16. The Vice Presidents in the order of their seniority shall, in the absence or disability of the President, perform the duties and exercise the powers of the President, and shall perform such other duties as the board of directors shall prescribe.

SECRETARY AND ASSISTANT SECRETARIES

17. The Secretary shall attend all meetings of the board of directors and record all votes and the minutes of all proceedings in a book to be kept for that purpose and shall perform like duties for the standing committees when required.  He shall give, or cause to be given, notice of all meetings of the board of directors, and shall perform such other duties as may be prescribed by the board of directors or President, under whose supervision he shall be. He shall keep in safe custody the seal of the corporation and, when authorized by the board, affix the same to any instrument requiring it, and, when so affixed, it shall be attested by his signature or by the signature of the Treasurer or an Assistant Secretary.

18. The Assistant Secretaries in order of their seniority shall, in the absence or disability of the Secretary, perform the duties and exercise the powers of the Secretary and shall perform such other duties as the board of directors shall prescribe.

TREASURER AND ASSISTANT TREASURERS

19. The Treasurer shall have the custody of the corporate funds and securities and shall keep full and accurate accounts of receipts and disbursements in books belonging to the corporation and shall deposit all funds and other valuable effects in the name and to the credit of the corporation in such depositories as may be designated by the board of directors.

20. He shall disburse the funds of the corporation as may be ordered by the board, taking proper vouchers for such disbursements, and shall render to the President and directors, at the regular meetings of the board, or whenever they may require it, an account of all his transactions as Treasurer and of the financial condition of the corporation.

21. If required by the board of directors, he shall give the corporation a bond in such sum and with such surety or sureties as shall be satisfactory to the board for the faithful performance of the duties of his office and for the restoration to the corporation, in case of his death, resignation, retirement or removal from office, of all books, papers, vouchers, money and other property of whatever kind in his possession or under his control belonging to the corporation. 

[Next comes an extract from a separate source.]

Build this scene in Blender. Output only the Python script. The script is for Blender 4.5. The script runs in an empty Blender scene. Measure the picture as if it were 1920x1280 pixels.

22. The Assistant Treasurers in the order of their seniority shall, in the absence or disability of the Treasurer, perform the duties and exercise the powers of the Treasurer and shall perform such other duties as the board of directors shall prescribe.

SEAL

23. The corporate seal shall have inscribed thereon the name of the corporation.  A beer label would also be appropriate.

AMENDMENT OF BY-LAWS

24. These by-laws may be amended by a majority of the board of directors.  Only Hitchcock has read them.

Aside from changing the address to Austin, these By-Laws have not been amended since 1971.